Enten Variationen
30. Mai 2004
Neue Szene (Schauspielhaus Leipzig)
Regie: Enrico Lübbe
Autor: David Mamet
Darsteller: Dieter Jaßlauk (Emil), Berndt Stübner (George)
(Bild: Rolf Arnold / Schauspiel Leipzig)
„Sitz ich zu Hause, kann ich in den Park kommen.
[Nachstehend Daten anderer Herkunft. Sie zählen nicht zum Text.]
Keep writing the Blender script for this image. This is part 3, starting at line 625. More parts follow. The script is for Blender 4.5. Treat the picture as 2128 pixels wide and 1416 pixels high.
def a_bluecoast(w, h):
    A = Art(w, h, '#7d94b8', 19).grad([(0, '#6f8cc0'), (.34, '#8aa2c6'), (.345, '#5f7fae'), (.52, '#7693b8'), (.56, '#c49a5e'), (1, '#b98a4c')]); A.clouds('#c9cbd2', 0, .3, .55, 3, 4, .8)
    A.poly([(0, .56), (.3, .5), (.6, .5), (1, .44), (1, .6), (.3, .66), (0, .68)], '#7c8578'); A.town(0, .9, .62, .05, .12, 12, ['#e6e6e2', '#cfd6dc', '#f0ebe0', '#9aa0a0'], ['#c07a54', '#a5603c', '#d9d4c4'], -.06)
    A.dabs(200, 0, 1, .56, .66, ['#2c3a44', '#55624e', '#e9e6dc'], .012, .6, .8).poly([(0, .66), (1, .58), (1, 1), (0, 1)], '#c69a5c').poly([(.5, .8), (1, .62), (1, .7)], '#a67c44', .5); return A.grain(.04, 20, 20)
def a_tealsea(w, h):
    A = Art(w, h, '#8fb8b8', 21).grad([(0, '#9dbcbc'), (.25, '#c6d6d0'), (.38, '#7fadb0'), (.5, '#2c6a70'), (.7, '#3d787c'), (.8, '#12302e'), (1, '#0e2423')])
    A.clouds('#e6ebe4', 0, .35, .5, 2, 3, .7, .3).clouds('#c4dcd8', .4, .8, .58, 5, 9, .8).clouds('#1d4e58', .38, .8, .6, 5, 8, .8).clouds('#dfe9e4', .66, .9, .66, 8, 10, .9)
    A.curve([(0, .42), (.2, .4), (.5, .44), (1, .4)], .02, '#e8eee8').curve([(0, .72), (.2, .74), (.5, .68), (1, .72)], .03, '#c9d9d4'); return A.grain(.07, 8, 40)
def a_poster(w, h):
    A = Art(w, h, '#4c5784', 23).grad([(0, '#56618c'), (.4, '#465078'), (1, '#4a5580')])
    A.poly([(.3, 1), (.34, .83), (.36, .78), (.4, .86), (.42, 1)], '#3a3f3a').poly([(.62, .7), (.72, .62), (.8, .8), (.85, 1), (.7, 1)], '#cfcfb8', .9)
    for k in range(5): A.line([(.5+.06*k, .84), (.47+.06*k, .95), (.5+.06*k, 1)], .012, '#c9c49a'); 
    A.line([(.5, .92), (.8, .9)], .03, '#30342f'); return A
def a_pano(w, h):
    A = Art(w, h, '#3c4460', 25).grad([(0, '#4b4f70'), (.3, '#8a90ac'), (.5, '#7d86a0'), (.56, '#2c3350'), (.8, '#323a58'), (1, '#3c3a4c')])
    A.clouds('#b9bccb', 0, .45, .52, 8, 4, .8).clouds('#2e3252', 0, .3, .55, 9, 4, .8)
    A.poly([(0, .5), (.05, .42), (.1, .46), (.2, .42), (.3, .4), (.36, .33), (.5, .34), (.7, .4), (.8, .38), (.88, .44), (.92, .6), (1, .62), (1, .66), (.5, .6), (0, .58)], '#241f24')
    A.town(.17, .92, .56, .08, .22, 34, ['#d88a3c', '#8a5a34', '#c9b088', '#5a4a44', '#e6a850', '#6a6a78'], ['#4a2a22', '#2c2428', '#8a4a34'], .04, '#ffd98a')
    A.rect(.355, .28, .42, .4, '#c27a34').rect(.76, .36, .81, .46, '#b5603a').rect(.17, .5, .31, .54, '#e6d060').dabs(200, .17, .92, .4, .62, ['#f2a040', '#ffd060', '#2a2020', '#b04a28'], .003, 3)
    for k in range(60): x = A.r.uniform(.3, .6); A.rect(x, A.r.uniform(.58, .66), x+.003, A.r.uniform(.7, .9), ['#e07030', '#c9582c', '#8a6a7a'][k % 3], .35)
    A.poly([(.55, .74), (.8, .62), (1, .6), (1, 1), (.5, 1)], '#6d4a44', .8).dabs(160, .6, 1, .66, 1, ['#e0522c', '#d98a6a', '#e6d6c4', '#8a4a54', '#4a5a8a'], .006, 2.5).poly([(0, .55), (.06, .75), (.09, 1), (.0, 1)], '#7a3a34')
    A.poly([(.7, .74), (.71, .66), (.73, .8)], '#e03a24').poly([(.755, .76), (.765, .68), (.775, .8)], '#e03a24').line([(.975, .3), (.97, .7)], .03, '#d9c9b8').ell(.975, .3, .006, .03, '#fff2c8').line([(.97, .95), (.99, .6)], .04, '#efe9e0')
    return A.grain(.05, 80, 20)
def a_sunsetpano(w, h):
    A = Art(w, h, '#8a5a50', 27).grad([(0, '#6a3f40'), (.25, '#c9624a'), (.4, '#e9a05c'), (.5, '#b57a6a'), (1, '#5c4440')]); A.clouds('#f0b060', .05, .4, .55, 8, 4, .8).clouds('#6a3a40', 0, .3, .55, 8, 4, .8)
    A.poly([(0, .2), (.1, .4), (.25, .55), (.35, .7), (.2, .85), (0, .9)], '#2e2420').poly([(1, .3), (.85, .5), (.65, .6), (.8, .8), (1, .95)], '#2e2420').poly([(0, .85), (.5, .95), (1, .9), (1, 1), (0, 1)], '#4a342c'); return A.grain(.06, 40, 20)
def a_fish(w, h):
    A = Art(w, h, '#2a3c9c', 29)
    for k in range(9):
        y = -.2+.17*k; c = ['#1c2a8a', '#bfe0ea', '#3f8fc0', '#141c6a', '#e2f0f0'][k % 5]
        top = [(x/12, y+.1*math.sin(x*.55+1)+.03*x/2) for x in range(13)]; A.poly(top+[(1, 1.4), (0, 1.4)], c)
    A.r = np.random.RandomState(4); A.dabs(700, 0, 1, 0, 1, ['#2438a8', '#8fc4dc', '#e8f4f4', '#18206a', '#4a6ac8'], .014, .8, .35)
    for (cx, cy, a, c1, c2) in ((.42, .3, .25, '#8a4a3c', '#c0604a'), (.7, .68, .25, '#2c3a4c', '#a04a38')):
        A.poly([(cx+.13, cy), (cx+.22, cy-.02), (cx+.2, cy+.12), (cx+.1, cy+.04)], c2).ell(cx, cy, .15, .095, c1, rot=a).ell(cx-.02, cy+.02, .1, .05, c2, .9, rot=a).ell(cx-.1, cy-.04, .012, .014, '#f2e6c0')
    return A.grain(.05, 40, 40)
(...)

Sitz ich im Park, gibt es nur einen Ort, wo ich hingehen kann,
nach Hause.“(Emil)
Alltägliches Geschnatter
Tag für Tag, Monat für Monat, Jahr für Jahr sitzen Emil und George auf ihrer Parkbank und beobachten Enten. Das ist nicht viel und doch alles, was beiden geblieben ist. Sie schauen auf den See, der einer Kloake gleicht und philosophieren über das einfache, gradlinige Leben einer Ente. Ihre Gespräche werden zu einer skurrilen Mischung aus ornithologischer Fachsimpelei, banalen Zeitungs-Anekdoten sowie den eigenen Sehnsüchten und schmerzvollen Erinnerungen. 14 kurze Episoden lang kann man ihnen über die Enten und das alltägliche Leben zuhören. Dabei lässt der amerikanische Autor David Mamet Wutausbrüche, kleine Lebensweisheiten, zärtliche Gesten und das Schweigen immer wieder kehren, und macht so die einsame Monotonie im Alltag der beiden Männer sichtbar.
„Es hat alles seinen Zweck“, betont Emil zu Beginn, doch scheinen beide ihre Zweckmäßigkeit in diesem Leben nicht mehr zu sehen. Einsam sind sie und dieses Gefühl treibt sie jeden Tag hinaus in diesen Park, zu dieser Bank, den Enten und dem anderen. Und da es wirklich nicht viel zu erzählen gibt, redet man eben über die Enten, schaut ihnen sehnsuchtsvoll hinterher und träumt mit ihnen von der Freiheit, das zu tun, was man will und dahin zu fliegen, wo es schön ist. Doch anstatt ihre Zweisamkeit zu genießen, streiten sich Emil und George die meiste Zeit. Man redet aneinander vorbei und wird wütend, weil der andere einem nicht zuhört. So philosophiert Emil über die Schönheit der Schwäne während sich George über das Sterben der Pandas im städtischen Zoo beklagt. Und wenn sie doch einander zuhören, dann nur um den anderen fertig zu machen: eine Ente edler als ein Falke, unmöglich, die Ente als Vorbild für andere Lebensformen, Unsinn. In diesen Momenten wird es laut auf der Bank, die Worte zischen und schnalzen umher, werden von Emil oder George empört hervorgepresst, immer mühsam darauf bedacht, ja nicht ausfällig zu werden. Das ist lustig und traurig zugleich. „Zwei alte, nutzlose Männer“, wie Emil einmal betont, die einander brauchen. Eine tragikomische Freundschaft, die ohne verbale Rührseligkeiten auskommt. Es sind die kleinen Gesten, die in diesem Stück so viel erzählen. Wenn beide nach einem Witz von Georg ganz nah beieinander sitzen und innig lachen, wenn Emil Georg zu Weihnachten ein Lebkuchenherz schenkt, dann kann man fühlen, wie wichtig beiden diese Freundschaft ist.
Dieter Jaßlauk und Berndt Stübner schaffen diese emotionale Gradwanderung zwischen Nähe und Distanz mit Bravour. Mal derb, mal fein pointiert verleihen sie ihren Figuren eine Mischung aus Tragik und Komik. Jaßlauk und Stübner verschmelzen mit ihren eigenbrötlerischen Figuren und zeigen mit jedem Wort, jeder kleinen Geste ein besonderes Gespür für deren Befindlichkeiten. Es ist herrlich anzusehen, wie sie in oft starrer Haltung, allein der Ausdruckskraft ihrer Stimme vertrauen. Da werden aus Worten präzise abgefeuerte, schmerzhafte Pfeilspitzen, die sich in ihr Gegenüber bohren. Eine Paraderolle für beide Schauspieler und ein Genuss für den Zuschauer.